The river and the dress

It seemed unlikely: I, of all people, had been appointed to the board of directors of our county public library. Our family rented a log cabin on the banks of the Big Laramie River, 23 miles from town. No running water. Electricity for lights and refrigerator, but no TV. A wood stove for cooking, heating water for washing, and heating the home. A pitcher pump stood at the edge of the cast-iron sink. With priming and furious pumping, it could be persuaded to spew out cold, cold water.

My husband, Roy, worked for a rancher. We'd chosen to live in this rustic setting. Brought up in suburbs, we told ourselves how much we valued simplicity and living close to nature.

But our lifestyle was more Spartan than we, or at least I, had envisioned. We pinched pennies and gratefully accepted castoffs for our four kids, all in grade school and growing weedily.

Still, we liked the small but well-built, lodgepole-pine cabin nestled into the cottonwoods. The river provided constant and welcome background music. Passing deer peered into our windows. Coyotes howled in the foothills. Raccoons and occasionally a skunk shared our path to the privy. The kids took naturally to the outdoors - and brought a lot of it inside with them.

How could any of this relate to the weighty concerns of a board trustee? Was I chosen because we used the library so much, taking books home by the sackful? How would I fit in with the other board members - people of substance and stature, including a lawyer, a banker, and a college professor?

Even more distressing, what on earth would I wear?

Normally, I wore jeans, tennis shoes, and Roy's old shirts. Fancy dress for the local school and 4-H meetings amounted to clean work clothes. I still had a pair of high heels from before I was married. And I owned one dress: a tailored rose cotton shirtwaist with long sleeves and a full skirt. It fit well, looked pretty good, and would drip-dry without ironing. It would have to do.

But it needed washing. Normally, we'd bundle our clothes off to the laundromat in town. But this time - I don't recall why - an extra trip was not possible. I'd have to wash the dress in the river. I carried it and a plastic bottle of dish detergent down the path past the privy and along the riverbank.

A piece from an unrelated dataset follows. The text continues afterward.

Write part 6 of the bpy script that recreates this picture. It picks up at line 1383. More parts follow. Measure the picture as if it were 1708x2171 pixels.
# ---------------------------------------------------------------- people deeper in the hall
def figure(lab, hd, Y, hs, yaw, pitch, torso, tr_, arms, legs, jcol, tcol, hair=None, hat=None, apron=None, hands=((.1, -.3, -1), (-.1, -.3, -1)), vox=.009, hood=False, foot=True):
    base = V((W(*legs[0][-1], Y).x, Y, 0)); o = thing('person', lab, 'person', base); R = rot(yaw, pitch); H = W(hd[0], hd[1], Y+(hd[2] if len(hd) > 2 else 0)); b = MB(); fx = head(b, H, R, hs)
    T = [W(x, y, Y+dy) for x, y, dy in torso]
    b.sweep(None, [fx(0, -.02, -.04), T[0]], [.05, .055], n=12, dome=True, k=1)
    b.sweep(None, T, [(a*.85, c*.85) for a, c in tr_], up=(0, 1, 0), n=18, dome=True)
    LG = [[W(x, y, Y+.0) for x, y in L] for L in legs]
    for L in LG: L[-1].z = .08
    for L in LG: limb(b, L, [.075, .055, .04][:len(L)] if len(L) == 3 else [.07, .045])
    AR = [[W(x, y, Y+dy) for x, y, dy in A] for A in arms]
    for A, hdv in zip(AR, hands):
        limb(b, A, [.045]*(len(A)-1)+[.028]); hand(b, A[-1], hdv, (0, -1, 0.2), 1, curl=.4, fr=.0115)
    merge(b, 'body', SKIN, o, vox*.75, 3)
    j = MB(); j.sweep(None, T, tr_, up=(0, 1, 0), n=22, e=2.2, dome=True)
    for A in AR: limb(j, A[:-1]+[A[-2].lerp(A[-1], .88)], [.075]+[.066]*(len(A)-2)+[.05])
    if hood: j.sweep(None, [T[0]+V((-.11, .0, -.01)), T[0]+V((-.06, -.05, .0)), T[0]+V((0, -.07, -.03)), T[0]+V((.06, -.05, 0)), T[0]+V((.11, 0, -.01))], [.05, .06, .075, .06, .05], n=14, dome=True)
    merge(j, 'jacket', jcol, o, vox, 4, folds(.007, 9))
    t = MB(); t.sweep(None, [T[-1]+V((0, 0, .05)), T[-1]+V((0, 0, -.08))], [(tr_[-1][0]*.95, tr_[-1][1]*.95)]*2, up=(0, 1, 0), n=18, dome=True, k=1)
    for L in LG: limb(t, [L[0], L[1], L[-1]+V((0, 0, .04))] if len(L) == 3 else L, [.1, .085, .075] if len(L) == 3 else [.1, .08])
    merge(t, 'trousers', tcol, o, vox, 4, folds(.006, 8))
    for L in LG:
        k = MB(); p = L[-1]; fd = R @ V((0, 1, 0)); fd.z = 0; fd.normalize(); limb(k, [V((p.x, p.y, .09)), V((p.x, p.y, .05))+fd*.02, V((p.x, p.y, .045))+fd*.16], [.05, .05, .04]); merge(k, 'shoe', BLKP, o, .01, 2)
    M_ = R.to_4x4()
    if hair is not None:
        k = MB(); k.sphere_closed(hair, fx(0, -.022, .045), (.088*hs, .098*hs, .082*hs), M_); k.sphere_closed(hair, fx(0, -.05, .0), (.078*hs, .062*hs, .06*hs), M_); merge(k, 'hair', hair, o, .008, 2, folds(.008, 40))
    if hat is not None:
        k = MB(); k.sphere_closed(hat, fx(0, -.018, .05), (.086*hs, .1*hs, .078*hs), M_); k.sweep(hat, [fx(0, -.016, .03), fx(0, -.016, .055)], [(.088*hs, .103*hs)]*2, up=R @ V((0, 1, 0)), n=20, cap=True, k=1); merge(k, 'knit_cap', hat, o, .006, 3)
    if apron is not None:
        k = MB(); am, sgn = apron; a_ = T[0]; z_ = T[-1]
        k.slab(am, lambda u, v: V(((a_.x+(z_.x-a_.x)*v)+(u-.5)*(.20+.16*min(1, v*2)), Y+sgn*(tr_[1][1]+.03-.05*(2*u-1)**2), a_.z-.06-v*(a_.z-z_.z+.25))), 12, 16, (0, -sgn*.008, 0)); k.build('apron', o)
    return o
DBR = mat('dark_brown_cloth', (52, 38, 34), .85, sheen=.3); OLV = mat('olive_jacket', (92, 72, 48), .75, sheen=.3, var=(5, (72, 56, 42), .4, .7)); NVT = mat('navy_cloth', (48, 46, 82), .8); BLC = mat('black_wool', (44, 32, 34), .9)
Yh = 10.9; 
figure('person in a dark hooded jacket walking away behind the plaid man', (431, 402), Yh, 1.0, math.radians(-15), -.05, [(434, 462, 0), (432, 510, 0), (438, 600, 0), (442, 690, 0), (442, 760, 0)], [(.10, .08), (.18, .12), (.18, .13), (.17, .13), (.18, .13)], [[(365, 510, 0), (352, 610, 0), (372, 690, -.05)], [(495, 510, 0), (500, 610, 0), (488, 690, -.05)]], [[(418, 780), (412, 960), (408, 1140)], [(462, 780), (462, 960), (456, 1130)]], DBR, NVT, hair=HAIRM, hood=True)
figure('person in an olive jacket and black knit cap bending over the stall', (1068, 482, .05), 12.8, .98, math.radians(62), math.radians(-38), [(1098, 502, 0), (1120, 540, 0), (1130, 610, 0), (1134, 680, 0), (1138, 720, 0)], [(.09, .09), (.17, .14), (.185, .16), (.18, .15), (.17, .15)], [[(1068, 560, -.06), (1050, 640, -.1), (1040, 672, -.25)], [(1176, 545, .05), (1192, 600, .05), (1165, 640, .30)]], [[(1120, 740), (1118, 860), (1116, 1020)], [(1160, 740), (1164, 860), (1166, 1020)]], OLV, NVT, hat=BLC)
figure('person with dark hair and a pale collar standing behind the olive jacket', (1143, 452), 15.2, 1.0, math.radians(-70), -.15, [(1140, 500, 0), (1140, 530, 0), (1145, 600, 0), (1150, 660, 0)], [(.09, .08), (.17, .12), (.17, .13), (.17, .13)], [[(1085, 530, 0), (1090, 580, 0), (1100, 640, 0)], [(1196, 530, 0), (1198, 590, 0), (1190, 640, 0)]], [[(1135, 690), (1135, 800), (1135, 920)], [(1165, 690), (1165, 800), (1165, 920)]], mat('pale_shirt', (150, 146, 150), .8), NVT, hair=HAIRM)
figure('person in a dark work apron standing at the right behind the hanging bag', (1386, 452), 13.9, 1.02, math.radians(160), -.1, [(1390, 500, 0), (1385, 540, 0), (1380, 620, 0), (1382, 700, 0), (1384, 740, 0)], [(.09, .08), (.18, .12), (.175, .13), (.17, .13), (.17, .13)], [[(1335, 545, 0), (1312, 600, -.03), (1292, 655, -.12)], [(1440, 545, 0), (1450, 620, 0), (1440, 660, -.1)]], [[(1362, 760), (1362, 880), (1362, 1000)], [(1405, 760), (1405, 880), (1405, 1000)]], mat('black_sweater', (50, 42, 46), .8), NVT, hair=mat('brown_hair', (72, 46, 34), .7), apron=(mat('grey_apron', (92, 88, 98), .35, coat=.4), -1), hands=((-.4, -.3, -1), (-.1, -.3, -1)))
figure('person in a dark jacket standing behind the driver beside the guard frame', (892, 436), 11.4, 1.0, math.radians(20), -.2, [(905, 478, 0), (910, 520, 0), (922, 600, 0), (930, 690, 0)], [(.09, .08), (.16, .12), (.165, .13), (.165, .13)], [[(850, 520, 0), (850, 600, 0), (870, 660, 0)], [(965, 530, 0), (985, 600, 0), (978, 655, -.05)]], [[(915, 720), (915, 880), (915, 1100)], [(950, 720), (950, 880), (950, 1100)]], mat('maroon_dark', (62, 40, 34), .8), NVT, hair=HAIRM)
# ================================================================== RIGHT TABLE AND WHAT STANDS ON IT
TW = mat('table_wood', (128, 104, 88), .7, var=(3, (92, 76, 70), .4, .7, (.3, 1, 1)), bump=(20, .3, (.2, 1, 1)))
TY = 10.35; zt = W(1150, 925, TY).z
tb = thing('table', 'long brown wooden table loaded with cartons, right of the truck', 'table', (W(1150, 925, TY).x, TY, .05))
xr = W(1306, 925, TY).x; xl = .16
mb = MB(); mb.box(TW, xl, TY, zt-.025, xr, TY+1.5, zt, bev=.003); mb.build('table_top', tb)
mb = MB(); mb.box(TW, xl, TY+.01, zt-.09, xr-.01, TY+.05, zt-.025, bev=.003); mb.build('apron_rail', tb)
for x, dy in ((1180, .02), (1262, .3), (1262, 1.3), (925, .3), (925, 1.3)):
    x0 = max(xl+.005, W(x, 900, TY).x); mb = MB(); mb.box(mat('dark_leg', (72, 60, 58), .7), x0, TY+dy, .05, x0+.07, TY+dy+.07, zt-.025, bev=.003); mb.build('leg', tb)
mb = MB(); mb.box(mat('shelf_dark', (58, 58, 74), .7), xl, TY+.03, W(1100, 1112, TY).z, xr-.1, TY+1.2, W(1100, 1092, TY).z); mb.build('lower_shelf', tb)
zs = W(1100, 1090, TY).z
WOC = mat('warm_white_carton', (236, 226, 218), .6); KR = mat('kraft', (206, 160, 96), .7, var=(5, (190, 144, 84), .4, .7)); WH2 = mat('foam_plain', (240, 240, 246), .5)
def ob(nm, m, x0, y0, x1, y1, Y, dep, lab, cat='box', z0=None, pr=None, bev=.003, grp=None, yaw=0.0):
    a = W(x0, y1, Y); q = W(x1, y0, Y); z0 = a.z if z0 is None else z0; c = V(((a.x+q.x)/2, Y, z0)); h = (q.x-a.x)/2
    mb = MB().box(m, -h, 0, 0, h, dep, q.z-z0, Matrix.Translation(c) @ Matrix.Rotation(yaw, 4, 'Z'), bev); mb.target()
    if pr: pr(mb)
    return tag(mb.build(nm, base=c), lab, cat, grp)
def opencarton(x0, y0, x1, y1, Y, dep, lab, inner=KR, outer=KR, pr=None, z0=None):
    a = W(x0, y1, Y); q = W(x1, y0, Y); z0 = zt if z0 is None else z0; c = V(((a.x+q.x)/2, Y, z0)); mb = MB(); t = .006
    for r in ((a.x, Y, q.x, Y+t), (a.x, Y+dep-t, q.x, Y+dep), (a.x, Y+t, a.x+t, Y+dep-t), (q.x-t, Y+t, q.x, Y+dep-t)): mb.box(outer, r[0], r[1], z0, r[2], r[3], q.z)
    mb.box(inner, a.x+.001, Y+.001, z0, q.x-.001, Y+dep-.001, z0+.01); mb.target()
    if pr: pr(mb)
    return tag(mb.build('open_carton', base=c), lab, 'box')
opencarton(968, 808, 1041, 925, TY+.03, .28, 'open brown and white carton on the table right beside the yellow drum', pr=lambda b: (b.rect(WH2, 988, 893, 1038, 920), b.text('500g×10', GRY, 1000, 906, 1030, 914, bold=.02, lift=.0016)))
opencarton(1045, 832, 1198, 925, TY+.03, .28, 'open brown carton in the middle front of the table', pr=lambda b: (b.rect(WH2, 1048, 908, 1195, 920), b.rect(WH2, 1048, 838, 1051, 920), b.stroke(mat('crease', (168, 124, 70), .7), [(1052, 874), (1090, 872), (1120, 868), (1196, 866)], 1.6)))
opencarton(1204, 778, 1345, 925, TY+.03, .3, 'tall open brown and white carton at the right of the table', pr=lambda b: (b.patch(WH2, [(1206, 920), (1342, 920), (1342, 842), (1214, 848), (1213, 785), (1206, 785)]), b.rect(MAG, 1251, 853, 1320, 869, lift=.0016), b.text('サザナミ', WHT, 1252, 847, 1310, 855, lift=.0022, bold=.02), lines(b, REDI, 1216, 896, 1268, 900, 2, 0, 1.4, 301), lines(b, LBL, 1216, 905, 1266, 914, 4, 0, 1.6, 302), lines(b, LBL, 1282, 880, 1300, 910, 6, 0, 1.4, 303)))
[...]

Alders and shrub willows smell sweet, but sun-warmed and accented with wild roses and native grass, the perfumed air was glorious. I stopped often to close my eyes and breathe it in. At my favorite spot, the bank eased into the stream. Water slapped against the rocks.

Sunlight filtered through the tall cottonwoods on the south bank, turning their leaves into tiny panes of stained glass, and dappling the water with shade and sparkle. A soft breeze rode the river eastward.

I piled shoes and socks in the grass, rolled up my pants legs, and waded out onto rounded, water-worn stones, then paused to look upstream. The river promised so much. We never knew what might come around the bend, slide past, and disappear beyond the next bend - logs, mallards, a beach ball, beavers, a red shirt, kayakers. In the fall, millions of gold leaves flashed like spilled sequins on the ripples.

I crouched down to soak the dress, watched the rose turn deep maroon. I rubbed a few drops of soap into the soiled spots, then settled to serious washing, my feet cold in the water, my back hot in the sun. I became absorbed in my task, became conscious of being one of a timeless sisterhood, women of the Ganges, the Niger, the Huang Ho. Perhaps a pioneer woman had washed her dress here, her feet slipping on these same rocks.

Magpies squawked, and I laughed out loud at this absurdity. A library trustee, a member of a board of directors, washing her only dress in a river - surely the only trustee in Wyoming, the only trustee in the United States, maybe even the whole world, to wash her dress in a river, hang it to dry among the cottonwoods, and then wear it - straight-faced - to a board meeting.

There, I would attempt wit and competence. I would do so wrapped in the soft, fresh feel and scent of river water and wind. I would draw courage from the delicious secret of a cotton dress with the humble provenance of joy and beauty, hilarity and absurdity - and perhaps even a sense of destiny.

And I knew that this was right and good, just exactly as things should be.